Quién no se ha topado alguna vez, en las esquinas de estas lucientes ciudades españolas, con esa simpática señora de mechas verdes, embutida como una morcilla en sus graciosas mallas multicolor, que nos exhorta a salir al monte, que nos arrastra de los cabellos a respirar el aire puro de las lomas, que nos restriega la ramita voluptuosa de romero por el bigote, y que luego, en la soledad de su salita, frente a los cuadros de comunión de los sobrinos, cuando nadie mira, se sopla sus sesenta y cinco cigarritos. Sin escatimar ninguno: el de antes y el de después de cepillarse los dientes, y, muy especialmente, el cigarrito de después del cigarrito.
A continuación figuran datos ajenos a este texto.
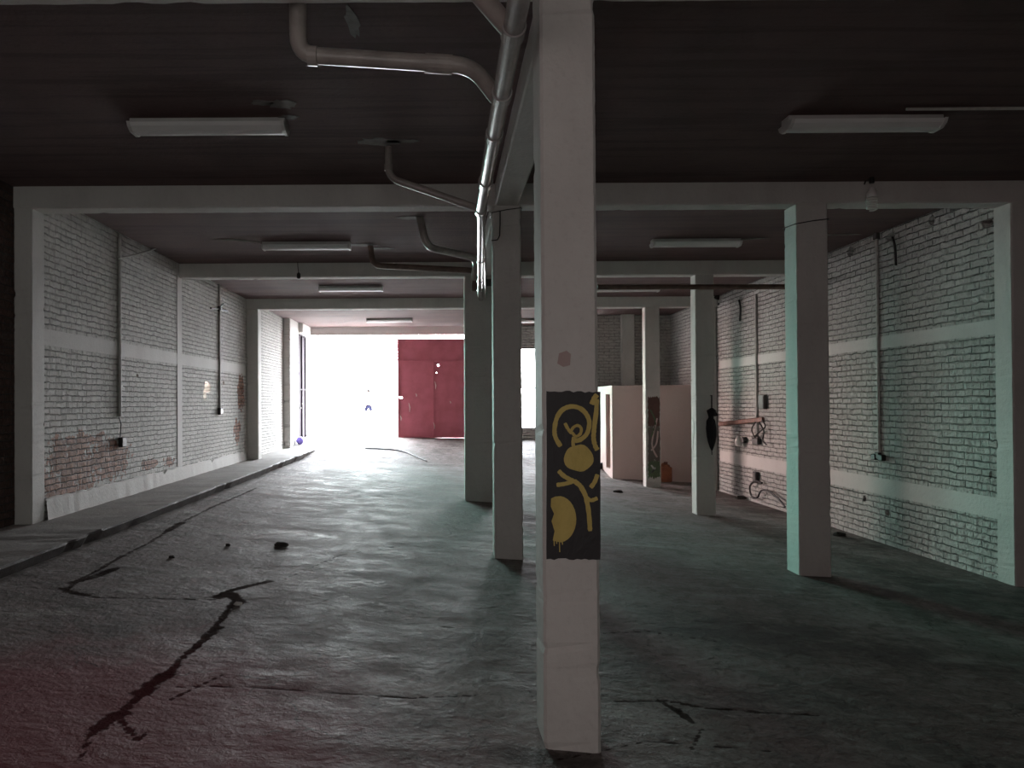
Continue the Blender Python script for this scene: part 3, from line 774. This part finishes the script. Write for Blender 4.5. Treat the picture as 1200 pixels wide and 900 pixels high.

Con qué encendida entrega nos guía en nuestra relación de pareja ese amigote tan jovial y solícito, ese dechado de virtudes maritales, que nos ofrece las claves de la perfecta convivencia, que nos enseña a abordar los pequeños conflictos cotidianos, que entrena nuestra respiración, que nos inculca el talante sereno y la armonía. Ese mismo amigote que berrea después en mitad de la calle como un animal, sonrojando al barrio con sus continuas trifulcas conyugales. Y la amiga que censura gravemente nuestra cervecita de un día de diario, nuestros —dice ella— flirteos con el pernicioso alcoholismo, y que más tarde, borracha como una cuba, se propone empuñar a toda costa el volante del SUV, porque ella controla, porque no te preocupes que ella controla. Y el entusiasta primo soltero y libertino que nos orienta en la correcta educación de los hijos. Y el vecino reconvertido en asesor financiero, que nos aconseja invertir en esto o en aquello, que se burla de nuestra prudencia mojigata, de nuestros reparos, y que acaba luego endeudado hasta los ojos, arruinada su familia, y que el azar nos lleva una noche de verano a asomarnos al balcón y a descubrirlo corriendo en zigzag entre los coches aparcados, y a descubrir también, corriendo tras él, a una pareja de agentes de la autoridad, enarbolando una porra.

Ay, compadre. Consejos vendo que para mí desprecio, que para mí no quiero, que para mí no tengo.